The collection stems from Randy Williams’s (USU Fife Folklore Archives Curator and folklorist) research on the belief attitudes surrounding the Church of Jesus Christ members’ food storage activities. Williams writes, “foodways are a conduit of culture used to teach and perpetuate group identity and values. Ripe with semiotic meaning and functions, foodways are often used to express a group’s collectively held beliefs (think eggs used for Christian Easter celebrations, roasted lamb shank bone during the Jewish Passover Seder, or dates to break fasting during the Muslim commemoration of Ramadan). Because folk ideas reflect a group’s ‘traditional notions’ about their place in the world, folk ideas contain their ‘underlying assumptions’ and serve as the ‘building blocks’ used to construct the group’s worldview.”** For many members of the Church of Jesus Christ, the belief in and practice of food storage conceptualizes their millennial worldview.

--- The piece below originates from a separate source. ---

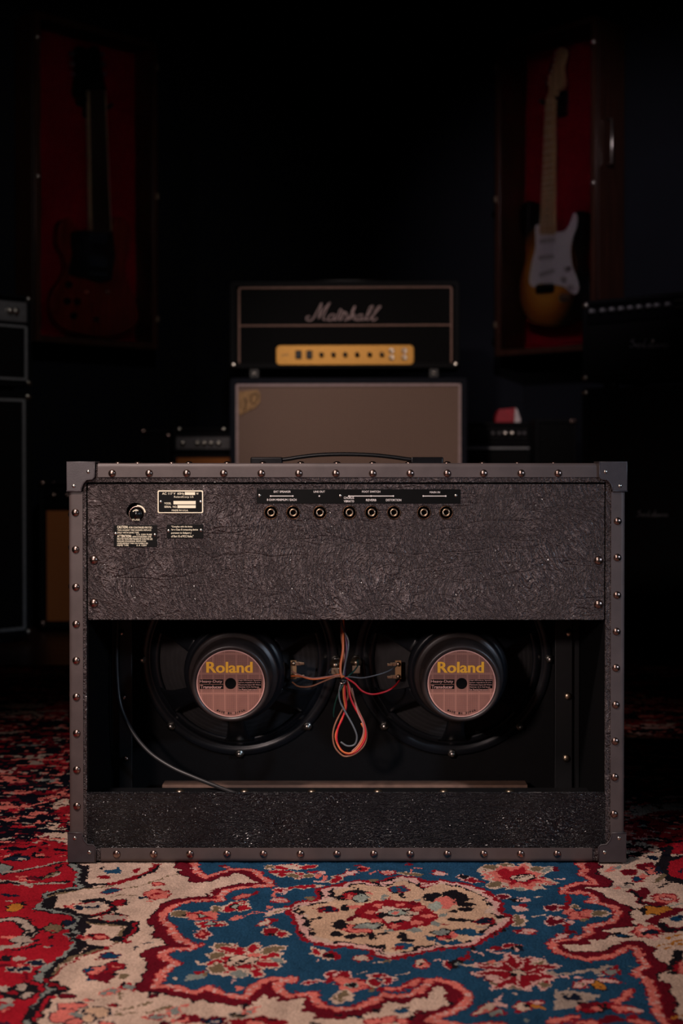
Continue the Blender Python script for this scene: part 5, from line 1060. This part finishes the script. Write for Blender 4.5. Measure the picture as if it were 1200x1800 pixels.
# ------------------------------------------------------------------ display cases on the angled walls
def display_case(P0, th, width, dep, ztop, zbot, label, near, handle):
    """P0 = world point of the front plane at the case's left edge; local x along the front; back at y=dep"""
    t = thing('display_case', label, 'display case', (P0[0], P0[1], zbot), th)
    h = ztop - zbot; fr = .022; wall = .014
    mb = MB(); mb.box(0, wall, .012, dep, 0, h, .001); mb.box(width - wall, width, .012, dep, 0, h, .001); mb.box(wall, width - wall, .012, dep, 0, wall, .001); mb.box(wall, width - wall, .012, dep, h - wall, h, .001)
    mb.build('case_sides', 'case_wood', t)
    MB().box(wall, width - wall, dep - .008, dep, wall, h - wall).build('felt_back', 'red_felt', t)
    mb = MB(); prism(mb, [[(0, 0), (width, 0), (width, h), (0, h)], [(fr, fr), (width - fr, fr), (width - fr, h - fr), (fr, h - fr)]], -.004, .0115, .002); df = mb.build('door_frame', 'case_wood', t)
    MB().box(fr - .004, width - fr + .004, .004, .0065, fr - .004, h - fr + .004).build('door_pane', 'case_glass', df)
    hx_ = width if near == 'R' else 0
    hz = [h * .10, h * .5, h * .92]
    repeat('hinge', MB().box(-.007, .007, -.010, .004, -.012, .012, .003).mesh(), 'brass', [(width if near == 'L' else 0, .0, z) for z in hz], t)
    repeat('latch', MB().lathe(dome(.010, .010), 12).mesh(), 'steel', [(hx_ + (.010 if near == 'R' else -.010) * -1, -.004, z) for z in hz[1:]], t)
    if handle:
        mb = MB(); z0, z1 = h * .56, h * .70; mb.tube([(width + .002, .06, z0), (width + .022, .06, z0 + .004), (width + .022, .06, z1 - .004), (width + .002, .06, z1)], .004, 8); mb.build('side_handle', 'steel', t)
    return t
m, n, l, b = nm('case_glass'); b.inputs['Transmission Weight'].default_value = 1; b.inputs['Roughness'].default_value = .02; b.inputs['IOR'].default_value = 1.05; b.inputs['Base Color'].default_value = (.97, .97, .97, 1); b.inputs['Specular IOR Level'].default_value = .5
# left case
d0 = 4.65; d1 = d0 * 1.0776; wL = (d1 - d0) * math.sqrt(2)
PLc = (X(62, d0), D0(d0))
ztl = Z(22, d0); zbl = Z(600, d0)
caseL = display_case(PLc, A, wL, .118, ztl, zbl, 'dark wooden wall case lined in red, holding the dark red guitar', 'L', False)
# right case
d0r = 4.85; d1r = d0r * 1.0650; wR = (d1r - d0r) * math.sqrt(2)
PRc = (X(870, d1r), D0(d1r)); ztr = Z(78, d1r); zbr = Z(627, d1r)
caseR = display_case(PRc, A2, wR, .170, ztr, zbr, 'dark wooden wall case lined in red, holding the guitar with white pickguard', 'R', True)

# ------------------------------------------------------------------ guitars
def nearest(L, n=1): return L
def guitar(name, label, P0, th, base, off, parts):
    """P0: point of the guitar's face plane; parts get a pixel -> local (x, z) function"""
    t = thing(name, label, 'guitar', base, th)
    c, s = math.cos(th), math.sin(th)
    bu = (base[0] - P0[0]) * c + (base[1] - P0[1]) * s
    g = lambda cx, cy: (lambda q: (q[0] - bu, q[1] - base[2]))(on_plane(off + cx / 2.8125, cy / 2.8125, (P0[0], P0[1], 0), th))
    parts(t, lambda L: [g(*q) for q in L], g)
    return t
def smooth_loop(L, n=4):
    P_ = [Vector((*p, 0)) for p in L]; out = []; N = len(P_)
    for i in range(N):
        a, b_, c_, d_ = P_[i - 1], P_[i], P_[(i + 1) % N], P_[(i + 2) % N]
        for k in range(n):
            t = k / n; q = .5 * ((2 * b_) + (c_ - a) * t + (2 * a - 5 * b_ + 4 * c_ - d_) * t * t + (3 * b_ - a - 3 * c_ + d_) * t ** 3); out.append((q.x, q.y))
    return out
# sunburst finish
m, n, l, b = nm('sunburst'); b.inputs['Roughness'].default_value = .15
tc = n.new('ShaderNodeTexCoord'); mp = n.new('ShaderNodeMapping'); mp.inputs['Scale'].default_value = (1 / .150, 0, 1 / .22)
mp.inputs['Location'].default_value = (.22, 0, .22)
l.new(tc.outputs['Object'], mp.inputs['Vector']); ln_ = n.new('ShaderNodeVectorMath'); ln_.operation = 'LENGTH'; l.new(mp.outputs[0], ln_.inputs[0])
cr = n.new('ShaderNodeValToRGB'); cr.color_ramp.elements[0].position = .40; cr.color_ramp.elements[0].color = (.50, .20, .03, 1); cr.color_ramp.elements[1].position = .95; cr.color_ramp.elements[1].color = (.008, .006, .005, 1)
e = cr.color_ramp.elements.new(.68); e.color = (.22, .06, .01, 1); l.new(ln_.outputs['Value'], cr.inputs[0]); l.new(cr.outputs[0], b.inputs['Base Color'])
def strat(t, gl, g):
    body = smooth_loop(gl([(212, 1020), (238, 996), (275, 1000), (295, 1040), (300, 1100), (310, 1130), (395, 1150), (430, 1135), (455, 1085), (475, 1050), (505, 1040), (535, 1060), (538, 1120), (520, 1190), (510, 1260), (522, 1340), (545, 1420), (545, 1500), (505, 1570), (425, 1608), (335, 1615), (255, 1595), (212, 1540), (200, 1455), (208, 1365), (228, 1285), (232, 1215), (212, 1150), (204, 1080)]))
    mb = MB(); prism(mb, [body], 0, .044, .008); mb.build('body', 'sunburst', t)
    pg = smooth_loop(gl([(285, 1122), (308, 1116), (318, 1152), (385, 1148), (430, 1140), (458, 1098), (474, 1054), (490, 1066), (490, 1115), (470, 1175), (459, 1240), (466, 1310), (488, 1370), (500, 1420), (488, 1452), (462, 1450), (430, 1420), (380, 1408), (305, 1402), (284, 1420), (260, 1408), (256, 1370), (270, 1290), (286, 1220)]), 3)
    mb = MB(); prism(mb, [pg], -.0030, -.0002, .0005); pgo = mb.build('pickguard', 'pickguard_white', t)
    def pu(cx, cy, rot, w_=.070):
        x, z = g(cx, cy); R_ = Matrix.Translation((x, 0, z)) @ Matrix.Rotation(rot, 4, 'Y'); mb = MB(); prism(mb, [rrect(-w_ / 2, w_ / 2, -.0085, .0085, .008)], -.009, -.0032, .001, R_); o = mb.build('pickup', 'pickup_cream', t)
        return o
    simple('pickup_cream', (.42, .36, .38), .4)
    pu(348, 1190, 0); pu(343, 1272, 0); pu(345, 1350, -.18)
    knobs(t, [], 0, 0, .01, 'steel')
    repeat('control_knob', MB().lathe([(0, -.016), (.009, -.016), (.0105, -.012), (.012, 0)], 16).mesh(), 'pickup_cream', [(g(x, y)[0], -.003, g(x, y)[1]) for x, y in ((450, 1330), (431, 1382), (468, 1420))], t)
    x, z = g(336, 1425); MB().box(x - .038, x + .038, -.014, -.0002, z - .018, z + .014, .003).build('bridge', 'black_gloss', t)
    x, z = g(428, 1472); mb = MB(); prism(mb, [rrect(x - .022, x + .022, z - .013, z + .013, .012)], -.003, -.0002, .001); mb.build('jack_plate', 'steel', t)
    neck = gl([(316, 1160), (312, 1150), (340, 492), (386, 492), (386, 1150), (380, 1160)])
    mb = MB(); prism(mb, [neck], -.012, .004, .003); mb.build('neck', 'maple', t)
    fl_ = []
    zn = g(360, 492)[1]; zbm = g(350, 1150)[1]; sc_ = .648
    mb = MB()
    for k in range(1, 22):
        z = zn - sc_ * (1 - 2 ** (-k / 12)); f_ = (zn - z) / (zn - zbm)
        if f_ > 1: break
        xl = g(340 + (312 - 340) * f_, 0)[0]; 
        a0 = g(341 + (313 - 341) * f_, 492 + 658 * f_)[0]; a1 = g(385, 492 + 658 * f_)[0]; mb.box(a0, a1, -.0135, -.0118, z - .0012, z + .0012)
    tag(mb.build('frets', 'steel', t), kind='stuff')
    dots = []
    for k in (3, 5, 7, 9, 12, 15, 17, 19):
        z = zn - sc_ * (1 - .5 * (2 ** (-k / 12) + 2 ** (-(k - 1) / 12))); f_ = (zn - z) / (zn - zbm); cx_ = (g(341 - 28 * f_, 492 + 658 * f_)[0] + g(385, 492 + 658 * f_)[0]) / 2; dots.append((cx_, -.012, z))
    repeat('fret_marker', MB().lathe([(0, -.0006), (.0034, -.0005), (.0036, 0)], 10).mesh(), 'black_satin', dots, t)
    hd = smooth_loop(gl([(341, 495), (346, 470), (356, 440), (347, 410), (362, 360), (380, 310), (386, 262), (405, 236), (430, 240), (440, 270), (424, 330), (432, 395), (424, 438), (396, 452), (386, 495)]), 3)
    mb = MB(); prism(mb, [hd], -.006, .010, .002); mb.build('headstock', 'maple', t)
    repeat('tuning_peg', MB().box(-.012, .004, -.004, .004, -.005, .005, .002).mesh(), 'steel', [(g(x, y)[0], .004, g(x, y)[1]) for x, y in ((350, 405), (358, 375), (366, 345), (374, 318), (380, 288), (388, 260))], t)
    for k in range(6):
        x0_, z0_ = g(322 + k * 11, 1420); x1_, z1_ = g(348 + k * 6.5, 492); MB().tube([(x0_, -.016, z0_), (x1_, -.015, z1_)], .0005, 5).build('string', 'steel', t)
SB = (PRc[0] + .5 * 0, PRc[1])
# face plane of the guitar: half way into the case
def inner(P, th, k): return (P[0] - math.sin(th) * k, P[1] + math.cos(th) * k)
PF = inner(PRc, A2, .085)
qb = on_plane(965, 575, (PF[0], PF[1], 0), A2)
bs_ = (PF[0] + math.cos(A2) * qb[0], PF[1] + math.sin(A2) * qb[0], qb[1])
guitar('electric_guitar', 'sunburst electric guitar with white pickguard, hung in the right wall case', PF, A2, bs_, 840, strat)
# hanger
def hanger(P, th, cx, cy, off, case, k, hw=.034):
    q = on_plane(off + cx / 2.8125, cy / 2.8125, (P[0], P[1], 0), th); b0 = (P[0] + math.cos(th) * q[0], P[1] + math.sin(th) * q[0], q[1])
    bpy.context.view_layer.update()
    Mx = case.matrix_world.inverted() @ Matrix.Translation(b0) @ Matrix.Rotation(th, 4, 'Z')
    MB().box(-.020, .020, k - .018, k, -.045, .045, .004, mat=Mx).build('hanger_block', 'black_satin', case)
    mb = MB(); mb.tube(smooth_path([(-hw - .002, -.022, .006), (-hw, -.018, .0), (-hw, .024, -.002), (0, .035, -.004), (hw, .024, -.002), (hw, -.018, .0), (hw + .002, -.022, .006)], 5), .006, 8); mb.tube([(0, .035, -.004), (0, k - .016, -.004)], .006, 8); bmesh.ops.transform(mb.b, matrix=Mx, verts=mb.b.verts); mb.build('hanger_fork', 'black_satin', case)
hanger(PF, A2, 364, 497, 840, caseR, .170 - .085 - .009)
def sg(t, gl, g):
    body = smooth_loop(gl([(296, 1110), (330, 1078), (362, 1085), (378, 1125), (425, 1142), (445, 1128), (540, 1128), (558, 1085), (590, 1068), (632, 1092), (655, 1160), (642, 1250), (622, 1330), (645, 1420), (688, 1520), (690, 1590), (625, 1645), (505, 1672), (385, 1650), (295, 1608), (256, 1525), (264, 1445), (308, 1380), (332, 1325), (318, 1260), (288, 1200)]))
    mb = MB(); prism(mb, [body], 0, .036, .007); mb.build('body', 'cherry_body', t)
    mb = MB(); prism(mb, [smooth_loop(gl([(350, 1150), (430, 1146), (555, 1150), (548, 1385), (425, 1380), (350, 1362), (340, 1340), (355, 1250)]), 2)], -.003, -.0002, .0005); mb.build('pickguard', 'black_gloss', t)
    for cy in (1180, 1295):
        x, z = g(478, cy); MB().box(x - .036, x + .036, -.011, -.0032, z - .018, z + .018, .003).build('pickup', 'pickup_chrome', t)
    x, z = g(478, 1355); MB().box(x - .038, x + .038, -.014, -.0032, z - .007, z + .007, .002).build('bridge', 'pickup_chrome', t)
    repeat('bridge_stud', MB().lathe(dome(.006, .006), 10).mesh(), 'steel', [(g(x, 1443)[0], -.0002, g(x, 1443)[1]) for x in (427, 532)], t)
    repeat('control_knob', MB().lathe([(0, -.014), (.010, -.014), (.0125, -.004), (.0125, 0)], 16).mesh(), 'black_gloss', [(g(x, y)[0], -.0002, g(x, y)[1]) for x, y in ((336, 1408), (330, 1490), (378, 1492), (360, 1562))], t)
    repeat('strap_button', MB().lathe(dome(.007, .010), 10).mesh(), 'steel', [(g(475, 1580)[0], -.0002, g(475, 1580)[1])], t)
    mb = MB(); prism(mb, [gl([(442, 1150), (428, 450), (512, 450), (540, 1150)])], -.012, .006, .003); mb.build('neck', 'rosewood', t)
    mb = MB(); prism(mb, [gl([(438, 1140), (426, 450), (432, 450), (446, 1140)])], -.0122, .002); prism(mb, [gl([(536, 1140), (508, 450), (514, 450), (542, 1140)])], -.0122, .002); mb.build('neck_binding', 'binding_cream', t)
    hd = smooth_loop(gl([(428, 455), (420, 478), (372, 480), (362, 440), (372, 350), (366, 250), (395, 228), (430, 240), (470, 226), (492, 260), (500, 350), (522, 440), (512, 458)]), 3)
    mb = MB(); prism(mb, [hd], -.004, .010, .002); mb.build('headstock', 'black_gloss', t)
    repeat('tuning_peg', MB().box(-.010, .010, -.005, .005, -.006, .006, .002).mesh(), 'silver_dark', [(g(x, y)[0], .004, g(x, y)[1]) for x, y in ((362, 265), (362, 315), (365, 365), (505, 265), (508, 315), (514, 365))], t)
simple('pickup_chrome', (.30, .36, .46), .25, 1); simple('binding_cream', (.35, .25, .15), .5)
PFl = inner(PLc, A, .060)
qb = on_plane(170, 590, (PFl[0], PFl[1], 0), A); bs_ = (PFl[0] + math.cos(A) * qb[0], PFl[1] + math.sin(A) * qb[0], qb[1])
guitar('electric_guitar', 'dark cherry red guitar with two horns and black pickguard, hung in the left wall case', PFl, A, bs_, 0, sg)
hanger(PFl, A, 471, 512, 0, caseL, .118 - .060 - .009, .054)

*August 2018, The Church of Jesus Christ of Latter-day Saints issued a statement, requesting the disuse of the name “Mormon” to identify the Church and its members, with an allowance given for the use of “Mormon” as an adjective in titles and historical expression, like the “Mormon Trail.” The term “Mormon” is used in this collection as an historical expression.
**Randy Williams, “Mormon Food Storage: A Performance of Worldview,” in This is the Plate: Utah Food Traditions, ed. by Carl Edison, Eric Eliason, and Lynne S. McNeill (Salt Lake City, UT: University of Utah Press) 2020.